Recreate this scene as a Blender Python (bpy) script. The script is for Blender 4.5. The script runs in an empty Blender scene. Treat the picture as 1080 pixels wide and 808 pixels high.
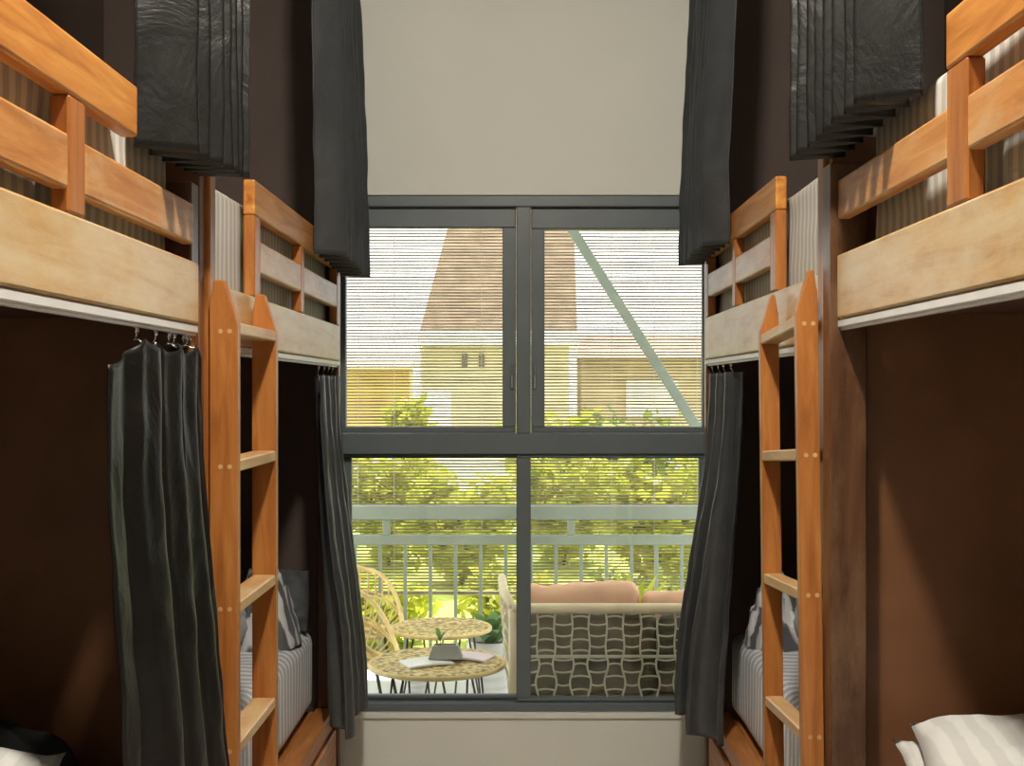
import bpy, bmesh, math, random
from mathutils import Vector, Matrix, noise

random.seed(7)
SC = bpy.context.scene
COL = SC.collection
PI = math.pi

# ------------------------------------------------------------------ materials
def new_mat(name):
    m = bpy.data.materials.new(name); m.use_nodes = True
    nt = m.node_tree
    b = nt.nodes['Principled BSDF']
    return m, nt, b

def N(nt, kind, **kw):
    n = nt.nodes.new(kind)
    for k, v in kw.items(): setattr(n, k, v)
    return n

def ramp(nt, stops):
    r = N(nt, 'ShaderNodeValToRGB')
    cr = r.color_ramp
    cr.elements[0].position, cr.elements[0].color = stops[0][0], (*stops[0][1], 1)
    cr.elements[1].position, cr.elements[1].color = stops[-1][0], (*stops[-1][1], 1)
    for p, c in stops[1:-1]:
        e = cr.elements.new(p); e.color = (*c, 1)
    return r

def plain(name, col, rough=.6, var=.12, scale=6, bump=0.0, metal=0, spec=.5):
    m, nt, b = new_mat(name)
    tc = N(nt, 'ShaderNodeTexCoord'); nz = N(nt, 'ShaderNodeTexNoise')
    nz.inputs['Scale'].default_value = scale; nz.inputs['Detail'].default_value = 5
    nt.links.new(tc.outputs['Object'], nz.inputs['Vector'])
    lo = tuple(c*(1-var) for c in col); hi = tuple(min(1, c*(1+var)) for c in col)
    r = ramp(nt, [(.3, lo), (.7, hi)])
    nt.links.new(nz.outputs['Fac'], r.inputs['Fac'])
    nt.links.new(r.outputs['Color'], b.inputs['Base Color'])
    b.inputs['Roughness'].default_value = rough; b.inputs['Metallic'].default_value = metal
    b.inputs['Specular IOR Level'].default_value = spec
    if bump:
        bp = N(nt, 'ShaderNodeBump'); bp.inputs['Strength'].default_value = bump
        bp.inputs['Distance'].default_value = .01
        nt.links.new(nz.outputs['Fac'], bp.inputs['Height']); nt.links.new(bp.outputs['Normal'], b.inputs['Normal'])
    return m

def wood(name, dark, mid, light, axis='Y', rough=.38, wear_sheen=None, wear_sheen_amt=.5, spec=.5):
    """long grain along one axis, optional pale patches of wear and painted window sheen"""
    m, nt, b = new_mat(name)
    tc = N(nt, 'ShaderNodeTexCoord'); mp = N(nt, 'ShaderNodeMapping')
    sc = {'X': (1.2, 14, 14), 'Y': (14, 1.2, 14), 'Z': (14, 14, 1.2)}[axis]
    mp.inputs['Scale'].default_value = sc
    nt.links.new(tc.outputs['Object'], mp.inputs['Vector'])
    nz = N(nt, 'ShaderNodeTexNoise'); nz.inputs['Scale'].default_value = 2.2
    nz.inputs['Detail'].default_value = 8; nz.inputs['Roughness'].default_value = .62
    nz.inputs['Distortion'].default_value = .6
    nt.links.new(mp.outputs['Vector'], nz.inputs['Vector'])
    r = ramp(nt, [(.28, dark), (.5, mid), (.74, light)])
    nt.links.new(nz.outputs['Fac'], r.inputs['Fac'])
    out = r.outputs['Color']
    if wear_sheen:
        n2 = N(nt, 'ShaderNodeTexNoise'); n2.inputs['Scale'].default_value = 7
        n2.inputs['Detail'].default_value = 7; n2.inputs['Roughness'].default_value = .7
        mp2 = N(nt, 'ShaderNodeMapping')
        mp2.inputs['Scale'].default_value = {'X': (.5, 1.5, 1.5), 'Y': (1.5, .5, 1.5), 'Z': (1.5, 1.5, .5)}[axis]
        nt.links.new(tc.outputs['Object'], mp2.inputs['Vector']); nt.links.new(mp2.outputs['Vector'], n2.inputs['Vector'])
        r2 = ramp(nt, [(.5-.25*wear_sheen_amt-.06, (0, 0, 0)), (.62-.2*wear_sheen_amt+.1, (1, 1, 1))])
        nt.links.new(n2.outputs['Fac'], r2.inputs['Fac'])
        mx = N(nt, 'ShaderNodeMix', data_type='RGBA')
        mul = N(nt, 'ShaderNodeMath', operation='MULTIPLY'); mul.inputs[1].default_value = .85
        nt.links.new(r2.outputs['Color'], mul.inputs[0])
        nt.links.new(mul.outputs[0], mx.inputs['Factor'])
        nt.links.new(out, mx.inputs['A']); mx.inputs['B'].default_value = (*wear_sheen, 1)
        out = mx.outputs['Result']
    nt.links.new(out, b.inputs['Base Color'])
    b.inputs['Roughness'].default_value = rough; b.inputs['Specular IOR Level'].default_value = spec
    bp = N(nt, 'ShaderNodeBump'); bp.inputs['Strength'].default_value = .12; bp.inputs['Distance'].default_value = .004
    nt.links.new(nz.outputs['Fac'], bp.inputs['Height']); nt.links.new(bp.outputs['Normal'], b.inputs['Normal'])
    return m

def striped(name, a, c, pitch=.045, axis=1, duty=.5, rough=.75):
    m, nt, b = new_mat(name)
    tc = N(nt, 'ShaderNodeTexCoord'); sp = N(nt, 'ShaderNodeSeparateXYZ')
    nt.links.new(tc.outputs['Object'], sp.inputs[0])
    nz = N(nt, 'ShaderNodeTexNoise'); nz.inputs['Scale'].default_value = 3.5
    nt.links.new(tc.outputs['Object'], nz.inputs['Vector'])
    ad = N(nt, 'ShaderNodeMath', operation='MULTIPLY_ADD'); ad.inputs[1].default_value = .03
    nt.links.new(nz.outputs['Fac'], ad.inputs[0]); nt.links.new(sp.outputs[axis], ad.inputs[2])
    dv = N(nt, 'ShaderNodeMath', operation='DIVIDE'); dv.inputs[1].default_value = pitch
    nt.links.new(ad.outputs[0], dv.inputs[0])
    fr = N(nt, 'ShaderNodeMath', operation='FRACT'); nt.links.new(dv.outputs[0], fr.inputs[0])
    pp = N(nt, 'ShaderNodeMath', operation='PINGPONG'); pp.inputs[1].default_value = .5
    nt.links.new(fr.outputs[0], pp.inputs[0])
    r = ramp(nt, [(duty*.5-.04, a), (duty*.5+.04, c)])
    nt.links.new(pp.outputs[0], r.inputs['Fac'])
    nt.links.new(r.outputs['Color'], b.inputs['Base Color'])
    b.inputs['Roughness'].default_value = rough
    b.inputs['Sheen Weight'].default_value = .15
    return m

def satin(name, col, rough=.36, bump=.35, scale=9, spec=.6):
    m, nt, b = new_mat(name)
    tc = N(nt, 'ShaderNodeTexCoord')
    nz = N(nt, 'ShaderNodeTexNoise'); nz.inputs['Scale'].default_value = scale
    nz.inputs['Detail'].default_value = 6; nz.inputs['Roughness'].default_value = .62; nz.inputs['Distortion'].default_value = 1.4
    nt.links.new(tc.outputs['Object'], nz.inputs['Vector'])
    r = ramp(nt, [(.3, tuple(c*.8 for c in col)), (.7, tuple(c*1.25 for c in col))])
    nt.links.new(nz.outputs['Fac'], r.inputs['Fac']); nt.links.new(r.outputs['Color'], b.inputs['Base Color'])
    b.inputs['Roughness'].default_value = rough; b.inputs['Specular IOR Level'].default_value = spec
    bp = N(nt, 'ShaderNodeBump'); bp.inputs['Strength'].default_value = bump; bp.inputs['Distance'].default_value = .02
    nt.links.new(nz.outputs['Fac'], bp.inputs['Height']); nt.links.new(bp.outputs['Normal'], b.inputs['Normal'])
    return m

def leafy(name, a, c, transl=.5):
    m, nt, b = new_mat(name)
    oi = N(nt, 'ShaderNodeNewGeometry')
    r = ramp(nt, [(0, a), (1, c)])
    nt.links.new(oi.outputs['Random Per Island'], r.inputs['Fac'])
    nt.links.new(r.outputs['Color'], b.inputs['Base Color']); b.inputs['Roughness'].default_value = .5
    tr = N(nt, 'ShaderNodeBsdfTranslucent'); nt.links.new(r.outputs['Color'], tr.inputs['Color'])
    mx = N(nt, 'ShaderNodeMixShader'); mx.inputs[0].default_value = transl
    out = nt.nodes['Material Output']
    nt.links.new(b.outputs[0], mx.inputs[1]); nt.links.new(tr.outputs[0], mx.inputs[2]); nt.links.new(mx.outputs[0], out.inputs['Surface'])
    return m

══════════

INSTRUCTIONS FOR THE TASK. Omitting all pictures, restate exactly the lines of the material from its start through the line that contains "PI = math.pi".

RESPONSE.
Recreate this scene as a Blender Python (bpy) script. The script is for Blender 4.5. The script runs in an empty Blender scene. Treat the picture as 1080 pixels wide and 808 pixels high.
import bpy, bmesh, math, random
from mathutils import Vector, Matrix, noise

random.seed(7)
SC = bpy.context.scene
COL = SC.collection
PI = math.pi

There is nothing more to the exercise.